Information provided:
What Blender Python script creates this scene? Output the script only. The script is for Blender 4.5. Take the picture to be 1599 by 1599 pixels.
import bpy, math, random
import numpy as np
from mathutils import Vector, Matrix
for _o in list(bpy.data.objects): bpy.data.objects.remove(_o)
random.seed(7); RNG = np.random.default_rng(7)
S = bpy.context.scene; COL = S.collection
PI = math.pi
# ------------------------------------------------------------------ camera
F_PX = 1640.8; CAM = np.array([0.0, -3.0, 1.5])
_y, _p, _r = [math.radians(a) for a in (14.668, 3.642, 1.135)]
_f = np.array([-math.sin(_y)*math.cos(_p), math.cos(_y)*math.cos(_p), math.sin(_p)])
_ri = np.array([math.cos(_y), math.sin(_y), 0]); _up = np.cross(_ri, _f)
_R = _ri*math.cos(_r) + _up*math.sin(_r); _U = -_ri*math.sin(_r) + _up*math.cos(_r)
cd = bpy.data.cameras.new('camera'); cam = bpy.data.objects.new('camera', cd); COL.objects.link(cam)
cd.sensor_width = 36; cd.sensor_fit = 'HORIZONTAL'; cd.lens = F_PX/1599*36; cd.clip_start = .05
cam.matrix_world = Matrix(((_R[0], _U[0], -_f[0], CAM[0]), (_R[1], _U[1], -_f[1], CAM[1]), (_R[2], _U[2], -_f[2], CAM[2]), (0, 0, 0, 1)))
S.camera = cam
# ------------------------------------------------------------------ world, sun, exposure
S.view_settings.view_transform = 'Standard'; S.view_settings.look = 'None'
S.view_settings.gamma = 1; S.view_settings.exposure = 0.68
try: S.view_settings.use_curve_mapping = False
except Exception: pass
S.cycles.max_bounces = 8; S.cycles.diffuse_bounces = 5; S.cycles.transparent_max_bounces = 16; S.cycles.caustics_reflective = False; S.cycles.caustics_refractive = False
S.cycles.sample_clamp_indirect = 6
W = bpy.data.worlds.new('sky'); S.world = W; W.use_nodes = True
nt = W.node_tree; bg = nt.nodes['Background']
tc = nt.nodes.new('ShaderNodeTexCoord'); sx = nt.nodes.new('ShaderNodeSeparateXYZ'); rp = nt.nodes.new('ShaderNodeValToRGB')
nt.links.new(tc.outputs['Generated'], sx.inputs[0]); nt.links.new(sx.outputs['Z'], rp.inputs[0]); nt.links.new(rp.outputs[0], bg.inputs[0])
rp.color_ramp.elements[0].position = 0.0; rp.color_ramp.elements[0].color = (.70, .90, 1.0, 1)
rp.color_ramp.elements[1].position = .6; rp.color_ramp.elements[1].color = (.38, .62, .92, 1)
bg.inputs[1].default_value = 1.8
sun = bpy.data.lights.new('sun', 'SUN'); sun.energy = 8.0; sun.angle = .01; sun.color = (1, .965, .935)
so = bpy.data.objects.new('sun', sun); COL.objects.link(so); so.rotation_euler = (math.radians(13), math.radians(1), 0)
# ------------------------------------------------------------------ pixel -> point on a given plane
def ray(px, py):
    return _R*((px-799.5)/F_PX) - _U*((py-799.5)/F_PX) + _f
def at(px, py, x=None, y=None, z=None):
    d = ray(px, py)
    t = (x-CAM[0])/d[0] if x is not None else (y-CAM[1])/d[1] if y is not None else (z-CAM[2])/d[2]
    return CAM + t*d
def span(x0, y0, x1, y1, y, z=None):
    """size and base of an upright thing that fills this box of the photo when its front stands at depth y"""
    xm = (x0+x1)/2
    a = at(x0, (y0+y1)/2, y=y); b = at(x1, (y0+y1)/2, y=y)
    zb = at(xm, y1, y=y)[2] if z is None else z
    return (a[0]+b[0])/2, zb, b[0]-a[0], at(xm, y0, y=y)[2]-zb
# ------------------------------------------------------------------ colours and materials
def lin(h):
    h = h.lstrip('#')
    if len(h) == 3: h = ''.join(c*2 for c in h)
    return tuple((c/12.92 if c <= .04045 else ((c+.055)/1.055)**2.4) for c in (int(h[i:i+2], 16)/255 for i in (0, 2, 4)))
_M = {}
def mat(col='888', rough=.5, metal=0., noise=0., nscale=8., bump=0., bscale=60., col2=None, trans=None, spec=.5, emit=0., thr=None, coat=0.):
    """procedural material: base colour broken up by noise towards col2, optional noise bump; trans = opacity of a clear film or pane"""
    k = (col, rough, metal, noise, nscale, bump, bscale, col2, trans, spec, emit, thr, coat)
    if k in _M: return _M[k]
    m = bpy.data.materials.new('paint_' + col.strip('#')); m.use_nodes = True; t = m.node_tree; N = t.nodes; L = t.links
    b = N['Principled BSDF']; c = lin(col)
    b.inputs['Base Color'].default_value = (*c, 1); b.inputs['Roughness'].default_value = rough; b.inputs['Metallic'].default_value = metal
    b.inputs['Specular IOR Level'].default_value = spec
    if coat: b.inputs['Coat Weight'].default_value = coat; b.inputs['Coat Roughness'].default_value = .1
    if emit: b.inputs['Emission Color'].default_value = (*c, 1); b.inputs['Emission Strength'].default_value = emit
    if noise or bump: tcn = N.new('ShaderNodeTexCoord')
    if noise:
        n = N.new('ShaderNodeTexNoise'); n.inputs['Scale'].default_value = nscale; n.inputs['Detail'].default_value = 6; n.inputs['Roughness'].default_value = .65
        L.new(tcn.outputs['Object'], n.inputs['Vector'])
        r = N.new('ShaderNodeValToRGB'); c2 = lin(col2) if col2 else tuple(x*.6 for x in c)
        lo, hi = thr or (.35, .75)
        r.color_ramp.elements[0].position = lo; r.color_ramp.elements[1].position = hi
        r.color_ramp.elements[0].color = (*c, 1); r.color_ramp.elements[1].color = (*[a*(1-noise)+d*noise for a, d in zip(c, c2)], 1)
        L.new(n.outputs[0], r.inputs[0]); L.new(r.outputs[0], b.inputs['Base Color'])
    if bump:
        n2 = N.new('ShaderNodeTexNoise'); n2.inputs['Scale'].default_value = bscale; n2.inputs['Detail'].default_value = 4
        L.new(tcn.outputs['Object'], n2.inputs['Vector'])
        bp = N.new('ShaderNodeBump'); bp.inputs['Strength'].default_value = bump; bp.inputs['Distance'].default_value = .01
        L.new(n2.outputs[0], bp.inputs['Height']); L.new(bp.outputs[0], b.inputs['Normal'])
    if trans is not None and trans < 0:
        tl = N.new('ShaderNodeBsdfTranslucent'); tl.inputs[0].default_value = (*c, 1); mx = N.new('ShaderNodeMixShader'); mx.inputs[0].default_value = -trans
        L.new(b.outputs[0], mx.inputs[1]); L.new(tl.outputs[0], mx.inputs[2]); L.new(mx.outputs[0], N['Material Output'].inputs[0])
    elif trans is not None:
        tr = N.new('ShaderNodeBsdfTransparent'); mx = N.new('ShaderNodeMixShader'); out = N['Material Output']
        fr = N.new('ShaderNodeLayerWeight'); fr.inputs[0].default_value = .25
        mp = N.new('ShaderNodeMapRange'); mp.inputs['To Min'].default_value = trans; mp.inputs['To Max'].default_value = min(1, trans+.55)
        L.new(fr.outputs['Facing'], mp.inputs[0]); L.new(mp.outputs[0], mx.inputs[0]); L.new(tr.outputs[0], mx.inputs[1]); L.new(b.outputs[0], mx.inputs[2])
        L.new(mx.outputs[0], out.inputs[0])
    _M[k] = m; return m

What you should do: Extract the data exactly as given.

The completed task:
What Blender Python script creates this scene? Output the script only. The script is for Blender 4.5. Take the picture to be 1599 by 1599 pixels.
import bpy, math, random
import numpy as np
from mathutils import Vector, Matrix
for _o in list(bpy.data.objects): bpy.data.objects.remove(_o)
random.seed(7); RNG = np.random.default_rng(7)
S = bpy.context.scene; COL = S.collection
PI = math.pi
# ------------------------------------------------------------------ camera
F_PX = 1640.8; CAM = np.array([0.0, -3.0, 1.5])
_y, _p, _r = [math.radians(a) for a in (14.668, 3.642, 1.135)]
_f = np.array([-math.sin(_y)*math.cos(_p), math.cos(_y)*math.cos(_p), math.sin(_p)])
_ri = np.array([math.cos(_y), math.sin(_y), 0]); _up = np.cross(_ri, _f)
_R = _ri*math.cos(_r) + _up*math.sin(_r); _U = -_ri*math.sin(_r) + _up*math.cos(_r)
cd = bpy.data.cameras.new('camera'); cam = bpy.data.objects.new('camera', cd); COL.objects.link(cam)
cd.sensor_width = 36; cd.sensor_fit = 'HORIZONTAL'; cd.lens = F_PX/1599*36; cd.clip_start = .05
cam.matrix_world = Matrix(((_R[0], _U[0], -_f[0], CAM[0]), (_R[1], _U[1], -_f[1], CAM[1]), (_R[2], _U[2], -_f[2], CAM[2]), (0, 0, 0, 1)))
S.camera = cam
# ------------------------------------------------------------------ world, sun, exposure
S.view_settings.view_transform = 'Standard'; S.view_settings.look = 'None'
S.view_settings.gamma = 1; S.view_settings.exposure = 0.68
try: S.view_settings.use_curve_mapping = False
except Exception: pass
S.cycles.max_bounces = 8; S.cycles.diffuse_bounces = 5; S.cycles.transparent_max_bounces = 16; S.cycles.caustics_reflective = False; S.cycles.caustics_refractive = False
S.cycles.sample_clamp_indirect = 6
W = bpy.data.worlds.new('sky'); S.world = W; W.use_nodes = True
nt = W.node_tree; bg = nt.nodes['Background']
tc = nt.nodes.new('ShaderNodeTexCoord'); sx = nt.nodes.new('ShaderNodeSeparateXYZ'); rp = nt.nodes.new('ShaderNodeValToRGB')
nt.links.new(tc.outputs['Generated'], sx.inputs[0]); nt.links.new(sx.outputs['Z'], rp.inputs[0]); nt.links.new(rp.outputs[0], bg.inputs[0])
rp.color_ramp.elements[0].position = 0.0; rp.color_ramp.elements[0].color = (.70, .90, 1.0, 1)
rp.color_ramp.elements[1].position = .6; rp.color_ramp.elements[1].color = (.38, .62, .92, 1)
bg.inputs[1].default_value = 1.8
sun = bpy.data.lights.new('sun', 'SUN'); sun.energy = 8.0; sun.angle = .01; sun.color = (1, .965, .935)
so = bpy.data.objects.new('sun', sun); COL.objects.link(so); so.rotation_euler = (math.radians(13), math.radians(1), 0)
# ------------------------------------------------------------------ pixel -> point on a given plane
def ray(px, py):
    return _R*((px-799.5)/F_PX) - _U*((py-799.5)/F_PX) + _f
def at(px, py, x=None, y=None, z=None):
    d = ray(px, py)
    t = (x-CAM[0])/d[0] if x is not None else (y-CAM[1])/d[1] if y is not None else (z-CAM[2])/d[2]
    return CAM + t*d
def span(x0, y0, x1, y1, y, z=None):
    """size and base of an upright thing that fills this box of the photo when its front stands at depth y"""
    xm = (x0+x1)/2
    a = at(x0, (y0+y1)/2, y=y); b = at(x1, (y0+y1)/2, y=y)
    zb = at(xm, y1, y=y)[2] if z is None else z
    return (a[0]+b[0])/2, zb, b[0]-a[0], at(xm, y0, y=y)[2]-zb
# ------------------------------------------------------------------ colours and materials
def lin(h):
    h = h.lstrip('#')
    if len(h) == 3: h = ''.join(c*2 for c in h)
    return tuple((c/12.92 if c <= .04045 else ((c+.055)/1.055)**2.4) for c in (int(h[i:i+2], 16)/255 for i in (0, 2, 4)))
_M = {}
def mat(col='888', rough=.5, metal=0., noise=0., nscale=8., bump=0., bscale=60., col2=None, trans=None, spec=.5, emit=0., thr=None, coat=0.):
    """procedural material: base colour broken up by noise towards col2, optional noise bump; trans = opacity of a clear film or pane"""
    k = (col, rough, metal, noise, nscale, bump, bscale, col2, trans, spec, emit, thr, coat)
    if k in _M: return _M[k]
    m = bpy.data.materials.new('paint_' + col.strip('#')); m.use_nodes = True; t = m.node_tree; N = t.nodes; L = t.links
    b = N['Principled BSDF']; c = lin(col)
    b.inputs['Base Color'].default_value = (*c, 1); b.inputs['Roughness'].default_value = rough; b.inputs['Metallic'].default_value = metal
    b.inputs['Specular IOR Level'].default_value = spec
    if coat: b.inputs['Coat Weight'].default_value = coat; b.inputs['Coat Roughness'].default_value = .1
    if emit: b.inputs['Emission Color'].default_value = (*c, 1); b.inputs['Emission Strength'].default_value = emit
    if noise or bump: tcn = N.new('ShaderNodeTexCoord')
    if noise:
        n = N.new('ShaderNodeTexNoise'); n.inputs['Scale'].default_value = nscale; n.inputs['Detail'].default_value = 6; n.inputs['Roughness'].default_value = .65
        L.new(tcn.outputs['Object'], n.inputs['Vector'])
        r = N.new('ShaderNodeValToRGB'); c2 = lin(col2) if col2 else tuple(x*.6 for x in c)
        lo, hi = thr or (.35, .75)
        r.color_ramp.elements[0].position = lo; r.color_ramp.elements[1].position = hi
        r.color_ramp.elements[0].color = (*c, 1); r.color_ramp.elements[1].color = (*[a*(1-noise)+d*noise for a, d in zip(c, c2)], 1)
        L.new(n.outputs[0], r.inputs[0]); L.new(r.outputs[0], b.inputs['Base Color'])
    if bump:
        n2 = N.new('ShaderNodeTexNoise'); n2.inputs['Scale'].default_value = bscale; n2.inputs['Detail'].default_value = 4
        L.new(tcn.outputs['Object'], n2.inputs['Vector'])
        bp = N.new('ShaderNodeBump'); bp.inputs['Strength'].default_value = bump; bp.inputs['Distance'].default_value = .01
        L.new(n2.outputs[0], bp.inputs['Height']); L.new(bp.outputs[0], b.inputs['Normal'])
    if trans is not None and trans < 0:
        tl = N.new('ShaderNodeBsdfTranslucent'); tl.inputs[0].default_value = (*c, 1); mx = N.new('ShaderNodeMixShader'); mx.inputs[0].default_value = -trans
        L.new(b.outputs[0], mx.inputs[1]); L.new(tl.outputs[0], mx.inputs[2]); L.new(mx.outputs[0], N['Material Output'].inputs[0])
    elif trans is not None:
        tr = N.new('ShaderNodeBsdfTransparent'); mx = N.new('ShaderNodeMixShader'); out = N['Material Output']
        fr = N.new('ShaderNodeLayerWeight'); fr.inputs[0].default_value = .25
        mp = N.new('ShaderNodeMapRange'); mp.inputs['To Min'].default_value = trans; mp.inputs['To Max'].default_value = min(1, trans+.55)
        L.new(fr.outputs['Facing'], mp.inputs[0]); L.new(mp.outputs[0], mx.inputs[0]); L.new(tr.outputs[0], mx.inputs[1]); L.new(b.outputs[0], mx.inputs[2])
        L.new(mx.outputs[0], out.inputs[0])
    _M[k] = m; return m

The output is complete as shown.